I’ve mentioned it before, but I think that writing about it again would be worthwhile.
Blood, Sweat and Tea is (probably) the first book by a major European publisher to release a book under a Creative Commons license. It has been released under a Attribution-NonCommercial-ShareAlike 2.5 License. which means that you can…
…use copyright material in specific ways without affecting the author's overall copyright in the work.
Under the terms of this book's licence, you are free to make copies of all or part of this work for your own personal use and for other non-commercial use. You may annotate or edit the work in any way, and republish it online in any format, providing any annotated and edited version includes a link back to the source material at http://www.fridaybooks.co.uk/bst
You may also make derivative works (Flash animations, videos, images etc, etc) based on this text for online, non-commercial use only.

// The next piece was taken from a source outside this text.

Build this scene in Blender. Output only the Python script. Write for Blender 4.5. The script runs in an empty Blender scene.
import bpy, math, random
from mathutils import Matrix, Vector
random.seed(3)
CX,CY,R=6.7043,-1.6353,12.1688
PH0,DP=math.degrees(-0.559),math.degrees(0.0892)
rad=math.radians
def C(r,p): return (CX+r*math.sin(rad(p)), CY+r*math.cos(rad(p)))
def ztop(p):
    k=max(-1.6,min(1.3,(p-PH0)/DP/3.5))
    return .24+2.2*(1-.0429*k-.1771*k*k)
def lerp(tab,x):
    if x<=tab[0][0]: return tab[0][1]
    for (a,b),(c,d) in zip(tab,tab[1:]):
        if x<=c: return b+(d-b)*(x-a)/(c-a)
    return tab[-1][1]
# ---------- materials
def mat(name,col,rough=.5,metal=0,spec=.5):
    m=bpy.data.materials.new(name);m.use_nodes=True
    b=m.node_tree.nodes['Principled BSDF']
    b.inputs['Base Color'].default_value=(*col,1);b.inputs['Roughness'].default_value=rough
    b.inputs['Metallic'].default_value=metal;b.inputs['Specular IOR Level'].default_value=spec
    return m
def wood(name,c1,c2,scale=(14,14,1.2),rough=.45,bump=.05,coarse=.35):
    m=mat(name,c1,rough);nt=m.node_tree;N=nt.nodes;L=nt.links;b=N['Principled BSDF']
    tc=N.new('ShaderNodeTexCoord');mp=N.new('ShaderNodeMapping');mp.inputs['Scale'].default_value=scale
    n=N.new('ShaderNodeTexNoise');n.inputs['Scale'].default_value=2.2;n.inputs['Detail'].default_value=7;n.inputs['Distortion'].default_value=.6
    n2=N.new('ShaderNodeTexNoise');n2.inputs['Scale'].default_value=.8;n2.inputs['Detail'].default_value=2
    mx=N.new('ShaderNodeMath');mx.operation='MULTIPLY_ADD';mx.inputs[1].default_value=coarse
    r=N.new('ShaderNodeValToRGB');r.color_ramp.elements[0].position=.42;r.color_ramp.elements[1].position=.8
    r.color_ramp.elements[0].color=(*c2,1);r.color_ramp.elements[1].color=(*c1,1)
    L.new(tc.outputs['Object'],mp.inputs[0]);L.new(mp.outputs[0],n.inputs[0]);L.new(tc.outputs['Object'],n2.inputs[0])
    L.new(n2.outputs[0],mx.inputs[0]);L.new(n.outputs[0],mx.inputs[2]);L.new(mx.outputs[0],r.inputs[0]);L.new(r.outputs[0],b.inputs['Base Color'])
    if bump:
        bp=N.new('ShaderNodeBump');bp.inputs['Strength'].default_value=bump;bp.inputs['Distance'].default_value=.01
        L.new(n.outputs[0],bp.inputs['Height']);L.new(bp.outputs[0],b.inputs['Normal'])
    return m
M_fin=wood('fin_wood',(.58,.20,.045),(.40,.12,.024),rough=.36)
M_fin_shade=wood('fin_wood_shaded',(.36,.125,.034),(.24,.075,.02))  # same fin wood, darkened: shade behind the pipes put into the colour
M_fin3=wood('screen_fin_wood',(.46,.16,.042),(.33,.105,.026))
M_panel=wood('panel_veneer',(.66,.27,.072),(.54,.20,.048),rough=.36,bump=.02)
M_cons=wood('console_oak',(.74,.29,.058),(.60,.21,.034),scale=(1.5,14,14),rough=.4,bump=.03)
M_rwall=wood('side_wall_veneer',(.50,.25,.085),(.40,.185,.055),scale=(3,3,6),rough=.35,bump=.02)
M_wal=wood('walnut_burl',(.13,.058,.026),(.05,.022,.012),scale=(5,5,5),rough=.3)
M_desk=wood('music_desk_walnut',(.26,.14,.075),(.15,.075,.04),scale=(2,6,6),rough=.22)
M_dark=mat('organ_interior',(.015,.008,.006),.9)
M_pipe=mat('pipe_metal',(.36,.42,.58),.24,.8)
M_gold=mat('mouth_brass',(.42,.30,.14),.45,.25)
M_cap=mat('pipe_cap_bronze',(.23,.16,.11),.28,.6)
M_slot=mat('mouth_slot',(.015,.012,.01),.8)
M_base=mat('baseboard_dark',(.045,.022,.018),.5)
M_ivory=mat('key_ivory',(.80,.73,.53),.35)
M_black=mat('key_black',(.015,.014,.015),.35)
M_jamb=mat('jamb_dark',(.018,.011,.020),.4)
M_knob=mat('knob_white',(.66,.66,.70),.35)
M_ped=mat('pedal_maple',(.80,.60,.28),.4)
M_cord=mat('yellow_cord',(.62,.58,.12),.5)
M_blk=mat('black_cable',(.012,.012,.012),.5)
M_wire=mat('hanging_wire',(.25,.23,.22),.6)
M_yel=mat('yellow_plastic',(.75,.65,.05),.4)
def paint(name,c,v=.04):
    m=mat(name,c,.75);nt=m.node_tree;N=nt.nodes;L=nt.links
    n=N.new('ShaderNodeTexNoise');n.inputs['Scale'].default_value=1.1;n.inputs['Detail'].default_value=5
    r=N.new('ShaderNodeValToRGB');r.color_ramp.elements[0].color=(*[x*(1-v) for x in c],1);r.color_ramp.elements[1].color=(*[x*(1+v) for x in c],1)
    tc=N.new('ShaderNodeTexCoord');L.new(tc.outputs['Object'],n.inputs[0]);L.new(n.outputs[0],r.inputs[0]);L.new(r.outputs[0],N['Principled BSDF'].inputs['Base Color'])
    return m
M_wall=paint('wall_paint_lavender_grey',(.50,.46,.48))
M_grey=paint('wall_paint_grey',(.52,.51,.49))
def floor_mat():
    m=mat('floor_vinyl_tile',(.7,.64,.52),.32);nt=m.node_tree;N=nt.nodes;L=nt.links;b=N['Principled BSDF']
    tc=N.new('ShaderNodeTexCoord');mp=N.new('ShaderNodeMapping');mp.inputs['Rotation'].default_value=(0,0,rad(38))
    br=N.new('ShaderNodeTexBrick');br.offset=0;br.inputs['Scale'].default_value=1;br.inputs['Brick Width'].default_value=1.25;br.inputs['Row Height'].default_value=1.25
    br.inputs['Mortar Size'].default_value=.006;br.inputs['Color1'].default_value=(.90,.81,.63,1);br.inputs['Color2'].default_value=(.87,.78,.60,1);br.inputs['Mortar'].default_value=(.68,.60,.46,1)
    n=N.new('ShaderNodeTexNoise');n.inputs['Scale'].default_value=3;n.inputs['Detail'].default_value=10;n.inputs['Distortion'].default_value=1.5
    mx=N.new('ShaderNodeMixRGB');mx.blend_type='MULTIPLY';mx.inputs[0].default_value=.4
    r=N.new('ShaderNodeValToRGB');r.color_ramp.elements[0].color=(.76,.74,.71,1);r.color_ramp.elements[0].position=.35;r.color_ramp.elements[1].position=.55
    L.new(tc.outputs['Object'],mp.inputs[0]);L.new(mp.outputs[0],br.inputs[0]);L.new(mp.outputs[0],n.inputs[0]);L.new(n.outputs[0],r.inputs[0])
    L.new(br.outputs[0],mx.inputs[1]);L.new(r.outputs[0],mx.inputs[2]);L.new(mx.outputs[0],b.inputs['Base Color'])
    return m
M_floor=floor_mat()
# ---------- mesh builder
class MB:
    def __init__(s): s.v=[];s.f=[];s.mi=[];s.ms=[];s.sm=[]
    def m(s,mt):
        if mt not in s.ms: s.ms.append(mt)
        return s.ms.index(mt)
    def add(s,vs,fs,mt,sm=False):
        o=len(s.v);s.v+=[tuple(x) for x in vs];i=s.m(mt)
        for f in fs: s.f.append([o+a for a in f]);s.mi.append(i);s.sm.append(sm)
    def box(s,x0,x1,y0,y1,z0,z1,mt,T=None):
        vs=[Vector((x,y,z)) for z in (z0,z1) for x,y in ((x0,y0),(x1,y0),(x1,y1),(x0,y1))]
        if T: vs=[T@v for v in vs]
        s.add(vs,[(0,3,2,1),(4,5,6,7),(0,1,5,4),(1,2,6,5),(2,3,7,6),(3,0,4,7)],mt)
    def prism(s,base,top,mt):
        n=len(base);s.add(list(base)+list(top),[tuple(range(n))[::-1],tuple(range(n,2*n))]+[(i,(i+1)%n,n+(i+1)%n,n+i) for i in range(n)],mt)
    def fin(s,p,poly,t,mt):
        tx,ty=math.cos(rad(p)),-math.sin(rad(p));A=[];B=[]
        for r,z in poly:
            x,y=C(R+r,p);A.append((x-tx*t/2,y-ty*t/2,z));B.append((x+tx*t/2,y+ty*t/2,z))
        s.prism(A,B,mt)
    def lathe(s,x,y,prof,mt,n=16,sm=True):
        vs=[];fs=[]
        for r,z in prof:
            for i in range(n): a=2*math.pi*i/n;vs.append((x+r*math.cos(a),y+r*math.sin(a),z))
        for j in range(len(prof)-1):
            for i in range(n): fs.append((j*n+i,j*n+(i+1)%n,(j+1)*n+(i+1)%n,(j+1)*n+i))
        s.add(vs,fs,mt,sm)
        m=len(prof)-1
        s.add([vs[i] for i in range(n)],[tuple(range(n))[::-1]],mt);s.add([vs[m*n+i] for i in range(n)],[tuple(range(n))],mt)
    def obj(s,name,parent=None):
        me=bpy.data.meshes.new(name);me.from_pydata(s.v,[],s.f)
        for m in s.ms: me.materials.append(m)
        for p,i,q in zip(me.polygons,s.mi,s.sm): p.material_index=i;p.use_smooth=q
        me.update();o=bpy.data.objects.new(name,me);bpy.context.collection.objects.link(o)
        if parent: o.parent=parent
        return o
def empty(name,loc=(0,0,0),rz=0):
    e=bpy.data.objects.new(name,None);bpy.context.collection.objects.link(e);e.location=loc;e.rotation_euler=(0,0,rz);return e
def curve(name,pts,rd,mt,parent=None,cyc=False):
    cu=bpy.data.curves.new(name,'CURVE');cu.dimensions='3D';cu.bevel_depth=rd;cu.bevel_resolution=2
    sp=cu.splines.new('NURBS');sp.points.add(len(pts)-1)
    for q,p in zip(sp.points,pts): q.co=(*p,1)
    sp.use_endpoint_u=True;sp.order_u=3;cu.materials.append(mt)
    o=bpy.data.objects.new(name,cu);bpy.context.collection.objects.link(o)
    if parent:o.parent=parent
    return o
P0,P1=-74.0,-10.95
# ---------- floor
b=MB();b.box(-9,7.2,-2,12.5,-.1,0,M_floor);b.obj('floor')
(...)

Any annotated, edited or derivative version must be made available under the same Creative Commons licence as the original material.
As a wiser man than I has said, “My problem isn’t piracy, it’s obscurity”. It is also because this website is licensed under the same scheme and to change it now that a large amount of it is in a physical book seems like an unethical thing to do. I love Creative Commons, it’s a great way of finding new music, writing and other art. Sure – it’s a bit of a gamble, but I honestly believe that this brave step by my publishers is the best thing for this book.
I’ve got to admit that it was nerve-wracking in asking my publishers about this and I cannot commend them enough for listening to, and understanding, the thoughts behind Creative Commons.
So you can go to The Friday Project page and download the *whole* book in a variety of formats. You can then fiddle around with it and do whatever you like to it then upload it back to The Friday Project just so long as you don’t try to sell it.
Fun, yes?
I’m hoping, and it’s a bit of an ego thing here to be honest, that it might shake up publishing a bit in this country and provide a blast across the bows of those who would restrict what you can do with media that you ‘own’.
(You do realise that in the UK it is illegal to rip a CD to your iPod, even if it is for personal use?).